Developing Productive Capacities
Highlights
United Nations Conference on Trade and DevelopmentMay 17, 2006
In recent years, many least developed countries (LDCs) have achieved higher rates of economic growth than in the past and even higher growth of exports and of FDI inflows. But this is not translating effectively into poverty reduction and improved human well-being. Moreover, the sustainability of growth is fragile as it is highly dependent on trends in commodity prices, aid inflows, trade preferences and weather conditions.
UNCTAD's Least Developed Countries Report 2006 argues that the development of domestic productive capacities and concomitant expansion of productive employment opportunities is the key to sustained economic growth and poverty reduction in the least developed countries (LDCs).

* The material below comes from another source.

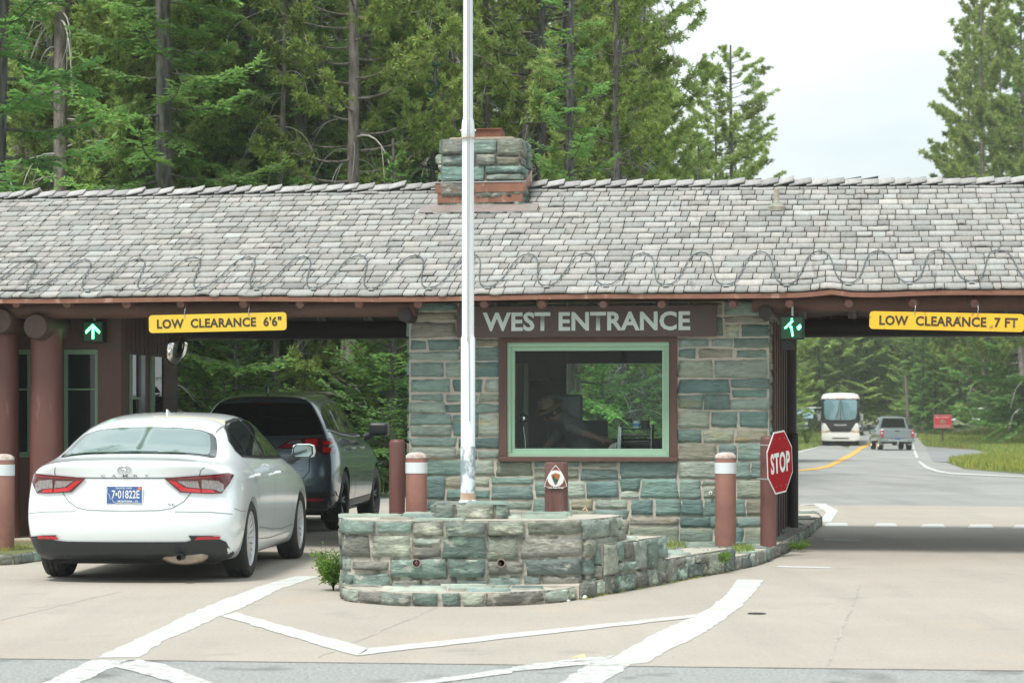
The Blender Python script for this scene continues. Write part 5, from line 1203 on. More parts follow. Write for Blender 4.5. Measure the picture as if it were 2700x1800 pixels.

Defining productive capacities as "the productive resources, entrepreneurial capabilities and production linkages which together determine the capacity of a country to produce goods and services and enable it to grow and develop", the Report shows that the core processes through which productive capacities develop - capital accumulation, technological progress and structural change - have been very weak in most LDCs. As a result, labour productivity is low and there is widespread underemployment. This is the basic cause of persistent mass poverty in the LDCs.
For the LDCs as a group, the decade 2000-2010 is going to be the first decade in which the growth of the economically active population outside agriculture is predicted to be greater than the growth of the economically active population within agriculture. This transition will affect more than half the LDCs during the decade and most of the others in the decade 2010-2020. Substantial poverty reduction in the LDCs will thus require not simply increased agricultural productivity, but also the development of competitive businesses in manufacturing and services, as well as increased dynamic inter-sectoral linkages.
The Report calls for a paradigm shift from a consumption- and exchange-oriented approach to poverty reduction towards a production- and employment-oriented approach. It analyzes three basic constraints on the development of productive capacities in the LDCs -- poor physical infrastructure; weaknesses of the domestic private sector and supporting financial systems and knowledge systems; and insufficient demand and thus underutilization of domestic resources and capabilities as well as weak incentives to invest and innovate -- and it identifies some key policy priorities to overcome these constraints, including the mobilization of underutilized domestic potentials and a re-balancing of the sectoral allocation of aid.